Harapan yang timbul dengan adanya pembangunan Bandara bertaraf internasional di wilayah Bali bagian utara adalah mampu meningkatkan daya tampung bandara bagi kedatangan wisatawan atau pengunjung, meningkatkan pemerataan pertumbuhan ekonomi sebagai efek jangka panjang karena pembangunan bandara mampu menggairahkan perekonomian di wilayah Bali bagian utara dan kemacetan lalulintas dapat di atasi karena aktivitas pariwisata dan perekonomian sebagian beralih ke Bali bagian utara.

Pendapat yang tidak mendukung pembangunan bandara bertaraf internasional di Bali bagian utara antara lain :
  1. Daya dukung Pulau Bali yang sangat terbatas. Bali adalah pulau kecil dengan suber daya alam yang sangat terbatas. Apabila dibangun bandara lagi, maka ada kekhawatiran makin banyak pula wisatawan yang datang, makin banyak pula hotel-hotel, restauran, supermarket dan sarana pariwisata lainnya yang akan dibangun.
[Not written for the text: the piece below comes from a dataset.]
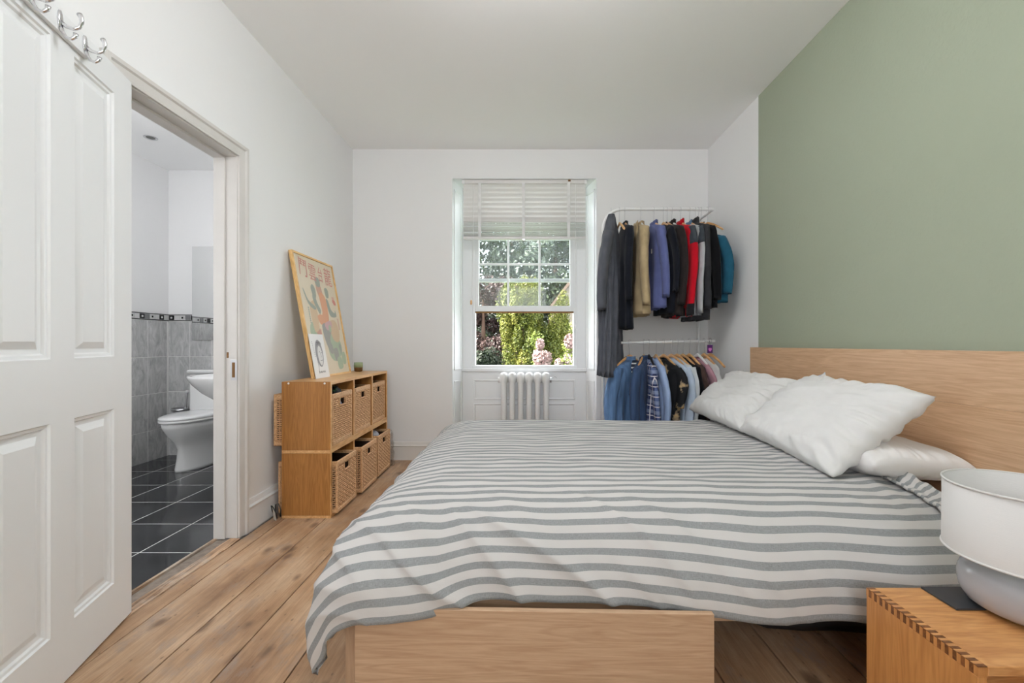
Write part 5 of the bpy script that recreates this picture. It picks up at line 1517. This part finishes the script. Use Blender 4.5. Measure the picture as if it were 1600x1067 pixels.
    if collar > 0:
        mb = MB(); mb.smooth = True
        cr_ = []
        for k, (zz, ww, tt) in enumerate(((-0.085, 0.080, 0.70), (-0.070, 0.058, 0.62), (-0.066 + collar * 0.5, 0.050, 0.56), (-0.066 + collar, 0.050, 0.58), (-0.066 + collar - 0.004, 0.043, 0.48), (-0.075, 0.040, 0.4))):
            cr_.append([(T * tt * math.sin(2 * PI * i / 20) * 1.02 + 0.003 * math.sin(3 * i), ww * math.cos(2 * PI * i / 20), zz - (0.02 if k in (2, 3, 4) else 0) * max(0, math.sin(2 * PI * i / 20 + PI))) for i in range(20)])
        mb.loft(cr_, False, False)
        mb.build('collar', mats.get('collar', mats['body']), g)
    if hood:
        mb = MB(); mb.smooth = True
        rs_ = []
        for k in range(9):
            v = k / 8
            w_ = 0.075 + 0.055 * math.sin(v * PI); zz = -0.045 - 0.17 * v
            rs_.append([(-T * 0.45 - (0.022 + 0.018 * math.sin(v * PI)) * (0.5 + 0.5 * math.sin(2 * PI * i / 20)), w_ * math.cos(2 * PI * i / 20), zz + 0.012 * math.sin(4 * PI * i / 20)) for i in range(20)])
        mb.loft(rs_)
        mb.build('hood', mats.get('collar', mats['body']), g)
    return g

CL = {k: cloth(k + '_cloth', lin(*c), var=v_, streak='denim' in k) for k, c, v_ in (
    ('charcoal', (88, 90, 98), 0.15), ('ink', (24, 27, 36), 0.2), ('tan', (176, 156, 122), 0.12), ('periwinkle', (94, 102, 150), 0.12), ('espresso', (44, 38, 38), 0.2),
    ('scarlet', (196, 18, 38), 0.08), ('offblack', (34, 34, 38), 0.2), ('silver', (176, 178, 182), 0.1), ('slate', (66, 72, 80), 0.15), ('graphite', (52, 52, 56), 0.2), ('teal', (36, 88, 112), 0.18),
    ('denim', (88, 116, 154), 0.45), ('dark_denim', (58, 76, 108), 0.35), ('sky', (156, 176, 212), 0.08), ('pale', (190, 204, 224), 0.06), ('mist', (200, 204, 208), 0.06), ('jet', (18, 18, 22), 0.2),
    ('blush', (176, 134, 146), 0.1), ('white', (214, 214, 214), 0.04), ('brown', (70, 54, 50), 0.2), ('steel_blue', (92, 122, 152), 0.1))}
def mat_plaid():
    m, nt, b = nmat('navy_plaid_cloth'); L = nt.links.new
    tc = N(nt, 'ShaderNodeTexCoord'); sp = N(nt, 'ShaderNodeSeparateXYZ'); L(tc.outputs['Object'], sp.inputs[0])
    prev = None
    col = None
    def band(ax, per, duty, ph):
        d = N(nt, 'ShaderNodeMath', operation='MULTIPLY_ADD'); d.inputs[1].default_value = 1 / per; d.inputs[2].default_value = ph; L(sp.outputs[ax], d.inputs[0])
        f = N(nt, 'ShaderNodeMath', operation='FRACT'); L(d.outputs[0], f.inputs[0])
        l = N(nt, 'ShaderNodeMath', operation='LESS_THAN'); l.inputs[1].default_value = duty; L(f.outputs[0], l.inputs[0])
        return l.outputs[0]
    def mix(c1, c2, fac, k):
        mx = N(nt, 'ShaderNodeMixRGB'); s = N(nt, 'ShaderNodeMath', operation='MULTIPLY'); s.inputs[1].default_value = k; L(fac, s.inputs[0]); L(s.outputs[0], mx.inputs['Fac'])
        if isinstance(c1, tuple): mx.inputs['Color1'].default_value = c1
        else: L(c1, mx.inputs['Color1'])
        mx.inputs['Color2'].default_value = c2
        return mx.outputs['Color']
    c = mix(lin(40, 50, 92), lin(96, 112, 156), band('Y', 0.075, 0.45, 0.1), 0.7)
    c = mix(c, lin(150, 162, 192), band('Z', 0.075, 0.35, 0.2), 0.55)
    c = mix(c, lin(226, 222, 226), band('Y', 0.075, 0.10, 0.4), 0.8)
    c = mix(c, lin(226, 222, 226), band('Z', 0.075, 0.10, 0.5), 0.8)
    L(c, b.inputs['Base Color']); b.inputs['Roughness'].default_value = 0.9
    return m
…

Oleh karena itu makin banyak pula sumber daya alam Pulau Bali yang akan dieksploitasi yang nantinya merusak Pulau Bali itu sendiri.
  2. Bertentangan dengan konsep "Sustainable Tourism Development". Saat ini para akademisi dan praktisi pariwisata yang insaf terhadap keberlanjutan Pulau Bali mendengung-dengungkan konsep ecotourism, pro-poor tourism, community based tourism, green tourism, dan quality tourism yang pada intinya mengembangkan kepariwisataan yang berkelanjutan, di mana kedepannya nanti generasi penerus masyarakat Bali dapat menikmati 'kue' pariwisata tanpa harus menderita akibat dampak negatif pengembangan pariwisata seperti : kerusakan alam dan lingkungan, akulturisasi budaya, hilangnya kepemilikan lahan (seperti masyarakat Betawi di Jakarta).
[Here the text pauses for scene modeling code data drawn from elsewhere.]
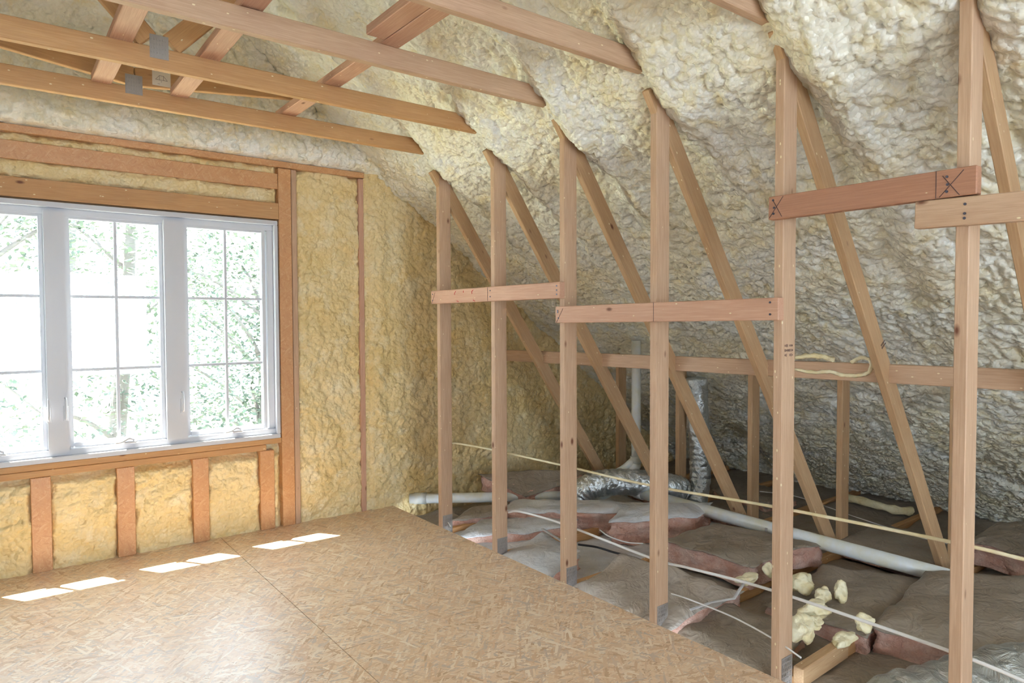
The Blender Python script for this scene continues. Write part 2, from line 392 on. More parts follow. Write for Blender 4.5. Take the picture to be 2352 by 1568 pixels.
for pts in [((WX0-6, YG+.125, -4), (6.6, YG+.145, WZ0)), ((WX0-6, YG+.125, WZ0), (WX0, YG+.145, WZ1)), ((WX1, YG+.125, WZ0), (6.6, YG+.145, WZ1)), ((WX0-6, YG+.125, WZ1), (6.6, YG+.145, 4.2))]:
    box('wall_outside', pts[0], pts[1], MSID)['kind'] = 'structure'
box('trim_eave', (-3, YG+.14, 2.44), (6.6, 5.20, 2.52), MSID)['kind'] = 'structure'
box('roof_deck', (-3, -3.2, 4.05), (4, 5.0, 4.1), MSID)['kind'] = 'structure'
# ---------------------------------------------------------------- gable framing lumber
def framing(name, lo, hi, mat, label, cat, group=None):
    lo, hi = Vector(lo), Vector(hi); s = hi-lo; ax = 'xyz'[max(range(3), key=lambda k: s[k])]
    c = (lo+hi)/2
    if ax == 'z': o = lumber(name, (c.x, c.y, lo.z), (c.x, c.y, hi.z), s.x, (1, 0, 0), s.y, mat)
    else: o = lumber(name, (lo.x, c.y, c.z), (hi.x, c.y, c.z), s.z, (0, 0, 1), s.y, mat)
    return tag(o, label, cat, group)
D = .12
ord_ = ['beyond the left edge of the photo, farthest', 'beyond the left edge of the photo', 'beyond the left edge of the photo']
for k, (a, b) in enumerate(STUDS):
    if b < -.05: continue
    lab = {3: 'short wall stud under the window, leftmost of the four', 4: 'short wall stud under the window, below the middle sash crank',
           5: 'short foam-smeared stud under the right sash of the window', 6: 'short foam-edged stud under the window, beside the tall corner stud'}.get(k, 'short wall stud under the window at the left edge of the photo')
    framing('cripple_stud', (a, YG, 0), (b, YG+D, .524), MOX, lab, 'stud', 'cripple studs under the window')
framing('jack_stud', (1.549, YG-.002, 0), (1.634, YG+D, 2.385), MOX, 'wide engineered stud standing right against the window frame', 'stud')
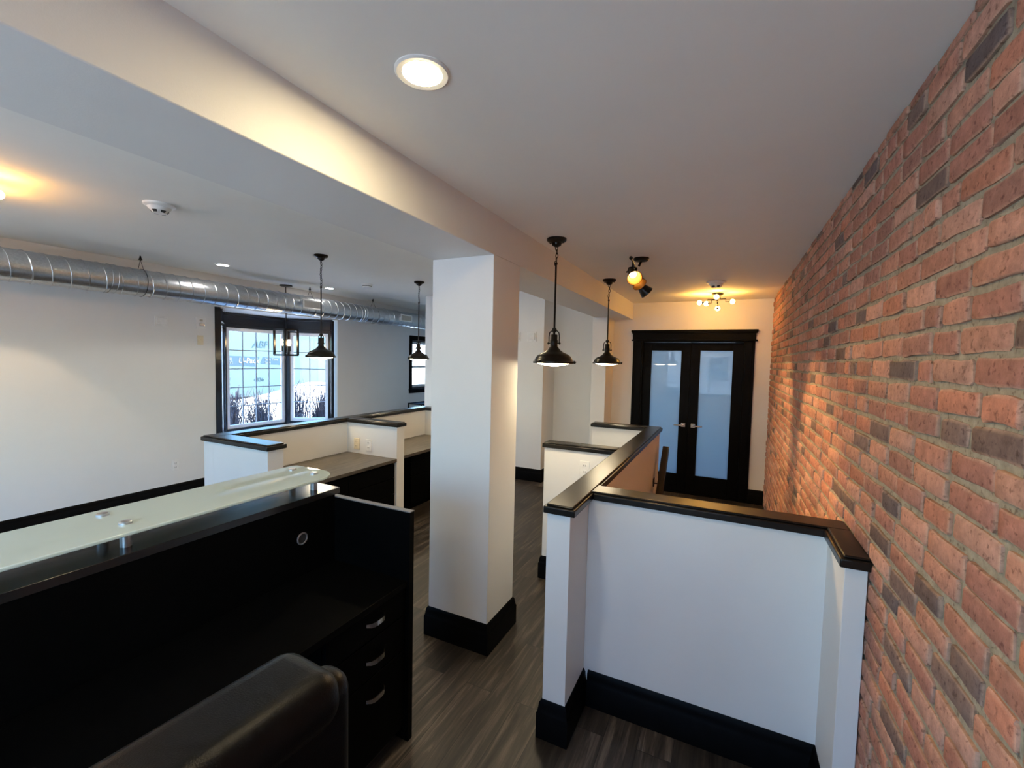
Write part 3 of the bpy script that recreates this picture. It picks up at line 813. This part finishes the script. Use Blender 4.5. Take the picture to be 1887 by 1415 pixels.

Dari kedua  pendapat yang bertentangan, seperti kata Pak Karni Ilyas (di TV One) pandangan optimis dan pesimis, semuanya berguna bagi pembangunan. Yang optimis membuat kapal terbang, yang pesimis membuat pelampung, yang optimis menginjak gas, yang pesimis menginjak rem.
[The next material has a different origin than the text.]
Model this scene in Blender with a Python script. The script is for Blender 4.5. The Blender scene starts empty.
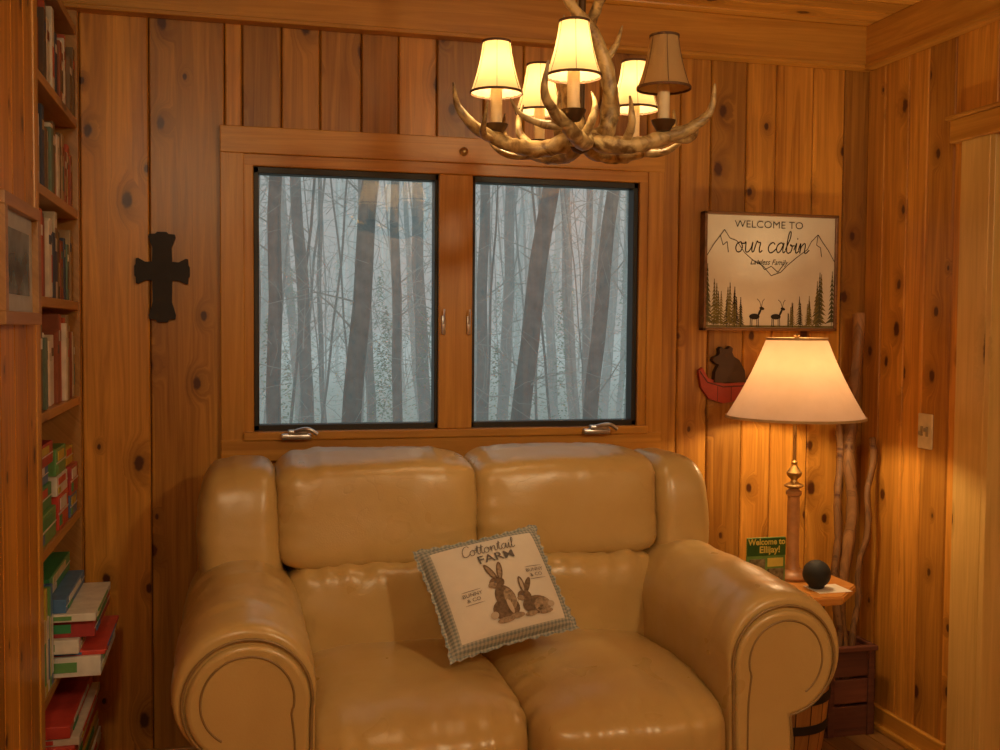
import bpy, bmesh, math, random
from mathutils import Vector, Matrix, Euler, noise
random.seed(7)
scene=bpy.context.scene
try:
    scene.view_settings.view_transform='Standard'
    scene.view_settings.look='None'
except Exception: pass

# ---------------------------------------------------------------- materials
def nt(name):
    m=bpy.data.materials.new(name);m.use_nodes=True
    t=m.node_tree;b=t.nodes['Principled BSDF'];return m,t,b
def mth(t,op,a,b=None,c=None,clamp=False):
    n=t.nodes.new('ShaderNodeMath');n.operation=op;n.use_clamp=clamp
    for i,v in enumerate((a,b,c)):
        if v is None: continue
        if isinstance(v,(int,float)): n.inputs[i].default_value=v
        else: t.links.new(v,n.inputs[i])
    return n.outputs[0]
def mr(t,v,a,b,c,d,smooth=False):
    n=t.nodes.new('ShaderNodeMapRange')
    if smooth:n.interpolation_type='SMOOTHSTEP'
    t.links.new(v,n.inputs[0])
    for i,x in enumerate((a,b,c,d)): n.inputs[i+1].default_value=x
    return n.outputs[0]
def mixc(t,f,a,b,mode='MIX'):
    n=t.nodes.new('ShaderNodeMix');n.data_type='RGBA';n.blend_type=mode
    if isinstance(f,(int,float)): n.inputs[0].default_value=f
    else: t.links.new(f,n.inputs[0])
    for i,v in ((6,a),(7,b)):
        if isinstance(v,tuple): n.inputs[i].default_value=(*v[:3],1)
        else: t.links.new(v,n.inputs[i])
    return n.outputs[2]
def comb(t,x,y,z):
    n=t.nodes.new('ShaderNodeCombineXYZ')
    for i,v in enumerate((x,y,z)):
        if isinstance(v,(int,float)): n.inputs[i].default_value=v
        else: t.links.new(v,n.inputs[i])
    return n.outputs[0]
def bump(t,h,strength,dist,b):
    n=t.nodes.new('ShaderNodeBump');n.inputs['Strength'].default_value=strength;n.inputs['Distance'].default_value=dist
    t.links.new(h,n.inputs['Height']);t.links.new(n.outputs[0],b.inputs['Normal']);return n
def noise_n(t,vec,scale,detail=3,rough=.5,dist=0):
    n=t.nodes.new('ShaderNodeTexNoise');n.inputs['Scale'].default_value=scale;n.inputs['Detail'].default_value=detail
    n.inputs['Roughness'].default_value=rough;n.inputs['Distortion'].default_value=dist
    if vec is not None:t.links.new(vec,n.inputs['Vector'])
    return n
def plain(name,col,rough=.5,metal=0,var=.12,scale=30,spec=.5,bumpd=0):
    m,t,b=nt(name)
    tc=t.nodes.new('ShaderNodeTexCoord')
    n=noise_n(t,tc.outputs['Object'],scale,4)
    f=mr(t,n.outputs[0],.3,.7,1-var,1+var)
    c=t.nodes.new('ShaderNodeVectorMath');c.operation='SCALE';c.inputs[0].default_value=col[:3];t.links.new(f,c.inputs['Scale'])
    t.links.new(c.outputs[0],b.inputs['Base Color'])
    b.inputs['Roughness'].default_value=rough;b.inputs['Metallic'].default_value=metal
    b.inputs['Specular IOR Level'].default_value=spec
    if bumpd: bump(t,n.outputs[0],.6,bumpd,b)
    return m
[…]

Pandangan penulis sendiri, (mohon maaf) SETUJU dengan pembangunan Bandara Bertaraf Internasional di Bali bagian Utara (Buleleng), demi menyeimbangkan arus wisatawan dan pengunjung yang datang ke Pulau Bali melalui udara dengan harapan terciptanya pemerataan pembangunan ekonomi yang kedepannya mampu menjawab masalah lingkungan, sosial, budaya yang timbul seperti saat ini. Dengan satu syarat yakni tetap teguh mengembangkan kepariwisataan dalam konsep SUSTAINABLE TOURISM DEVELOPMENT.